A fine marzo, il presidente russo Vladimir Putin ha firmato un decreto con il quale ha stabilito che il gas deve essere pagato esclusivamente in rubli e non più in euro o dollari, come invece era accaduto fino ad allora. La misura ha preoccupato i Paesi europei, perché il rischio era quello di non riuscire più ad acquistare il gas senza rispettare le sanzioni applicate dagli stessi europei.
Fin da subito, però, grazie a un tecnicismo venuto in soccorso delle due parti, l’Europa ha potuto continuare a onorare i pagamenti e quindi a rifornire di gas le proprie economie. In pratica, fino alla firma del decreto da parte di Putin, i pagamenti avvenivano in euro su un conto della Gazprombank, uno dei pochi istituti bancari russi esclusi dai pacchetti di sanzioni. Da aprile, invece, dopo il decreto di Putin, i paesi europei hanno aperto due conti speciali, sempre presso Gazprombank, nelle due valute correnti, euro e rubli. In questo modo, gli acquirenti hanno continuato a pagare in euro, e Gazprombank ha convertito la valuta in rubli, trasferendoli sul secondo conto.
Un escamotage per salvare la faccia che la Commissione europea ha fin da subito criticato, chiudendo comunque un occhio. Secondo quanto riportato da Bloomberg, dopo che la Russia ha interrotto le forniture di gas verso Polonia e Bulgaria, quattro compratori europei avrebbero intanto già pagato in rubli, piegandosi di fatto alla volontà di Mosca. Mentre altre dieci compagnie energetiche avrebbero già aperto conti in rubli.

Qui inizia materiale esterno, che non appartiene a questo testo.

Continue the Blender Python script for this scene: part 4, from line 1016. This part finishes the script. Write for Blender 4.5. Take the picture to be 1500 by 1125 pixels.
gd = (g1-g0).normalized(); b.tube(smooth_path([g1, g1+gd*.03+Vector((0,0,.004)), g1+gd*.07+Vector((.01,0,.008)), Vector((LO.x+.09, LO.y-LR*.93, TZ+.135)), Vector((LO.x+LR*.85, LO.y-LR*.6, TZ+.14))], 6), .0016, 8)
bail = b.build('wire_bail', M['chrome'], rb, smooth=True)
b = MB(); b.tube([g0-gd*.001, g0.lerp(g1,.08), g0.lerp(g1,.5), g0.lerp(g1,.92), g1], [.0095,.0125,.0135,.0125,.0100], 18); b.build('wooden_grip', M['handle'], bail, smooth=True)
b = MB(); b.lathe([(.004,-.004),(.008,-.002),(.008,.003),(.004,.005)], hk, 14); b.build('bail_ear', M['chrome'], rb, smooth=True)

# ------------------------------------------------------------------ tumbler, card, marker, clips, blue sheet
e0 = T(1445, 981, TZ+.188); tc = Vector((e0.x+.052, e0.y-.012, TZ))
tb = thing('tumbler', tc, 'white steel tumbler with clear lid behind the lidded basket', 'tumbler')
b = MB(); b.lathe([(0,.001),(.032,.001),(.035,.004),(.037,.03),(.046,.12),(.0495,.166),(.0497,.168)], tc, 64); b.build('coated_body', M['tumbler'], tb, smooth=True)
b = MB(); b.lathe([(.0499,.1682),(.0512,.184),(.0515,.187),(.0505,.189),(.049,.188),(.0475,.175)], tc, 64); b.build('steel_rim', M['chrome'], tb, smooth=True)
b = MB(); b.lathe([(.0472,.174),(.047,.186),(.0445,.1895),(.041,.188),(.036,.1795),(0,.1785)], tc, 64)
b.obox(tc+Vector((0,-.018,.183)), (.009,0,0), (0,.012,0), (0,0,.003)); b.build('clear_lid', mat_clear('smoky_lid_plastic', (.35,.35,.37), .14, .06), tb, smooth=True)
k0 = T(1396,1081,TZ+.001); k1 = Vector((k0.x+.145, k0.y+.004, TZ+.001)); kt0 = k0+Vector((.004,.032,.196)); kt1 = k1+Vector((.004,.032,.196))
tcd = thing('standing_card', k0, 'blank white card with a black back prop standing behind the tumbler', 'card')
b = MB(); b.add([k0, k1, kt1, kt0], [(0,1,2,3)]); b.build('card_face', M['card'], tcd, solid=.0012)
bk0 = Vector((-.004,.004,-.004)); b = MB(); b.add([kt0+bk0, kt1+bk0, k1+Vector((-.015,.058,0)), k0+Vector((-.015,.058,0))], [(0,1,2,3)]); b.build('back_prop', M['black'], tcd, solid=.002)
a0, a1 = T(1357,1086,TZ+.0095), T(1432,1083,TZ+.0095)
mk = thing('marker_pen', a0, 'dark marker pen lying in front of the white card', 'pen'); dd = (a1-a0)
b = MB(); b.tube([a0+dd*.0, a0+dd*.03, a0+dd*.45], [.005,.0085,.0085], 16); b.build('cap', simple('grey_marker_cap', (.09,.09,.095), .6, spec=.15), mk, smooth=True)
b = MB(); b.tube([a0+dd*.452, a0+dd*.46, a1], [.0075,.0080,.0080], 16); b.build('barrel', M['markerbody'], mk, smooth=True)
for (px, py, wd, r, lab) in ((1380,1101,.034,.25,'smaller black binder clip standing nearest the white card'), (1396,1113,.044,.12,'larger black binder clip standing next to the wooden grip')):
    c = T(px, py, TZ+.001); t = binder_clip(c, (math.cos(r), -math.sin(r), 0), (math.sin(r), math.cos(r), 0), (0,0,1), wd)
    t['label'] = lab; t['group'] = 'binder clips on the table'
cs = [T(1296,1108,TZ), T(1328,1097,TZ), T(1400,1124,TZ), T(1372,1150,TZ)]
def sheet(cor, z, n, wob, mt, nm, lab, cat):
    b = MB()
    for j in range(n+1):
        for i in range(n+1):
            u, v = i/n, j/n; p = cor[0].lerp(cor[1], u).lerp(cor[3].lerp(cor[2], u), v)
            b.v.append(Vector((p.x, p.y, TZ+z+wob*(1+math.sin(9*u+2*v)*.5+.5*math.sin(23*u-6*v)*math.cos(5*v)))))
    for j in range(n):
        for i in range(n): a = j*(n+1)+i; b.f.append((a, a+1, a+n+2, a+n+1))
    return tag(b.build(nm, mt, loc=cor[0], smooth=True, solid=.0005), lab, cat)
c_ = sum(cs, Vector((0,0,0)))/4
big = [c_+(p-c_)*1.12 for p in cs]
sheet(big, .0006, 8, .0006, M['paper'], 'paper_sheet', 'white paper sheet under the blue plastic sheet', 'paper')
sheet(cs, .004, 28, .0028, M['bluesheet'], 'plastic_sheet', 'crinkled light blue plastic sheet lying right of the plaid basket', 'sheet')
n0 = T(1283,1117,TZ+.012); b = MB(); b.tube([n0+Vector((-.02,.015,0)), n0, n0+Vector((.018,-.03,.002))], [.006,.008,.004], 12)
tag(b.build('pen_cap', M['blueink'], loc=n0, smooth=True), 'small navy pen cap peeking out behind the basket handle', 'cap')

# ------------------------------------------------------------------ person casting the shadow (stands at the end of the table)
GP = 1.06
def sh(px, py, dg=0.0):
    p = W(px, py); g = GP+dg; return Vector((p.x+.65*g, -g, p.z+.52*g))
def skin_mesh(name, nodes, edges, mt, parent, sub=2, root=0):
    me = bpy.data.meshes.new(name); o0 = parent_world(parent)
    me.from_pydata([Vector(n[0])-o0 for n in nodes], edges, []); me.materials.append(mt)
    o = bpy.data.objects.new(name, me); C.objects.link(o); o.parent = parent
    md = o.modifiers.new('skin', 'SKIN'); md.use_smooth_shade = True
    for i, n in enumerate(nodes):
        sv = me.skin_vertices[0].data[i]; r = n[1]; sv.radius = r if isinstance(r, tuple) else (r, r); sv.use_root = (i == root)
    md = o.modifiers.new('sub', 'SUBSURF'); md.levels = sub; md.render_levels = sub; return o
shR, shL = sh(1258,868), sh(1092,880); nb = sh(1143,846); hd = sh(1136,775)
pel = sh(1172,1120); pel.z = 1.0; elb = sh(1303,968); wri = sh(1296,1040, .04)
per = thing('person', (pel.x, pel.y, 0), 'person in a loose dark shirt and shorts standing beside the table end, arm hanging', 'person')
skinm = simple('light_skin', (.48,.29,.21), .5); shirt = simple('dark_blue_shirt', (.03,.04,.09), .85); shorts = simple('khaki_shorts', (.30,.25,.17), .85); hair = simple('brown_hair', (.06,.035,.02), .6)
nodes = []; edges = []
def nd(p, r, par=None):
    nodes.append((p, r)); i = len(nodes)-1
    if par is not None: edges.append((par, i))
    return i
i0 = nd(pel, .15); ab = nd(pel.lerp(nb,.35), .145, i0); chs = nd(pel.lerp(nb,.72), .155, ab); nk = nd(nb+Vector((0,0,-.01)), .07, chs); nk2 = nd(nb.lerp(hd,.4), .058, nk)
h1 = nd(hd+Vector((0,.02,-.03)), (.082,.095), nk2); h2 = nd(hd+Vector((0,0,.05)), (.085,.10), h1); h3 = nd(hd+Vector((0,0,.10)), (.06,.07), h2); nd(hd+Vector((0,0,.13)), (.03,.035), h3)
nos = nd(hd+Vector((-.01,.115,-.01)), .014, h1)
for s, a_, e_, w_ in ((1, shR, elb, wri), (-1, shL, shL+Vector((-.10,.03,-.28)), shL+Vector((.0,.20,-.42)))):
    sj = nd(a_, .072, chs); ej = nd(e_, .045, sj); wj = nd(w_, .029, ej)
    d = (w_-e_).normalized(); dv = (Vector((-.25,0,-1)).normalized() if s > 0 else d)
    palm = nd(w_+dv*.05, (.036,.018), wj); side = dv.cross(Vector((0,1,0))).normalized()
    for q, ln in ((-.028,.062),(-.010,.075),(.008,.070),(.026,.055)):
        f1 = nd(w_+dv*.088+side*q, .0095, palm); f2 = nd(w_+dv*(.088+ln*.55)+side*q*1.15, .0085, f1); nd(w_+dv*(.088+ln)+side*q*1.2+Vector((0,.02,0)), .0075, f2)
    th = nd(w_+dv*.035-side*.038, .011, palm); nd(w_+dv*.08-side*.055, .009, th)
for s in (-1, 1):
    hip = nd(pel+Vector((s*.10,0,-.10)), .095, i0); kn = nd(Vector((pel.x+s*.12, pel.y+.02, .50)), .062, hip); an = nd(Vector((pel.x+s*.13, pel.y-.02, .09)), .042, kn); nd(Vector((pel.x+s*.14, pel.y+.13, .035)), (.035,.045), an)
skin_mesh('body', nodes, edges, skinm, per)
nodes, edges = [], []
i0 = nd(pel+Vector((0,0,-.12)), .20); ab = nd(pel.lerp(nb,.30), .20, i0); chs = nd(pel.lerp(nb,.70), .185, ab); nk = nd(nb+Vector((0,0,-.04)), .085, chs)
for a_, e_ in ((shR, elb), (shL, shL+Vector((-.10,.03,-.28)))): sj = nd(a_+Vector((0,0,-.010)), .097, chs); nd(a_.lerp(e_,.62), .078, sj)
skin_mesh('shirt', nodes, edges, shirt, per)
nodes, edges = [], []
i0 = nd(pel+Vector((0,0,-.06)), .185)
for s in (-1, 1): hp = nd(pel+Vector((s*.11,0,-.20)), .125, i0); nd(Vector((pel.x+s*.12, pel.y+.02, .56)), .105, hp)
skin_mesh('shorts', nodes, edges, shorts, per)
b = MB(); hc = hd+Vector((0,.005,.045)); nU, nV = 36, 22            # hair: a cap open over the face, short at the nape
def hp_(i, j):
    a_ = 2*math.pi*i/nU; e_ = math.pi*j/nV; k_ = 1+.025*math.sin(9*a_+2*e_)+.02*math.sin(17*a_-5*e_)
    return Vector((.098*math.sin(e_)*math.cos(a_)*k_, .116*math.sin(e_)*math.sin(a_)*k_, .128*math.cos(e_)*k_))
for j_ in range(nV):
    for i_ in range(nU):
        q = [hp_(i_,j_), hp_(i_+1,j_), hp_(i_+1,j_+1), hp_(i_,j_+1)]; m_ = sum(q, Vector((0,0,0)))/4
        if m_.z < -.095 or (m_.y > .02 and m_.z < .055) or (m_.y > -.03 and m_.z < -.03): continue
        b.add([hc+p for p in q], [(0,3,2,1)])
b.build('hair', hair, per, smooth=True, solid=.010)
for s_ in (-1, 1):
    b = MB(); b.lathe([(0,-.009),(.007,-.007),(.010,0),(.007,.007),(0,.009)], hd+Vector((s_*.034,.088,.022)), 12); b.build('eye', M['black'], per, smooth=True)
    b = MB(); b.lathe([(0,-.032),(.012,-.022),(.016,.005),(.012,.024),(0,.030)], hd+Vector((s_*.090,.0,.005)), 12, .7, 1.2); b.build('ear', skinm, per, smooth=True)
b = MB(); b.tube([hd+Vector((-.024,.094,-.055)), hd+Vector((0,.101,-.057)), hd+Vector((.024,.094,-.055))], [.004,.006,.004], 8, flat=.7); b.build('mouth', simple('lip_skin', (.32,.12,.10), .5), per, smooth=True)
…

A chiarire, in parte, il quadro ci ha pensato Mario Draghi. “Sono fiducioso” che continueranno “i pagamenti ma per una ragione stupida forse, non c’è nessuna dichiarazione ufficiale che essi violino le sanzioni, quindi è una zona grigia”. Si è espresso così il premier italiano a Washington in conferenza stampa dopo l’incontro con Joe Biden, sul tema del pagamento in rubli delle forniture di gas. Al riguardo Draghi sottolinea: “Il più grande acquirente, la Germania, ha già pagato in rubli e la maggior parte degli importatori hanno già aperto conti in rubli”. Come a dire, allora possiamo farlo anche noi (con Eni).
La questione cruciale rimane. Indipendentemente dalla valuta che si vuole usare, la decisione che l’Europa è chiamata a prendere il prima possibile è se vuole continuare ad acquistare il gas russo oppure no. Perché da questa decisione può dipendere il futuro della guerra in Ucraina. Da una parte, i Paesi europei continuano a sovvenzionare il conflitto acquistando combustibili fossili dalla Russia. Mentre dall’altra inviano armi per sostenere la difesa del popolo ucraino. Tra questi pure la Germania, finora la nazione più restia. Un’ipocrisia che si è fatta troppo evidente.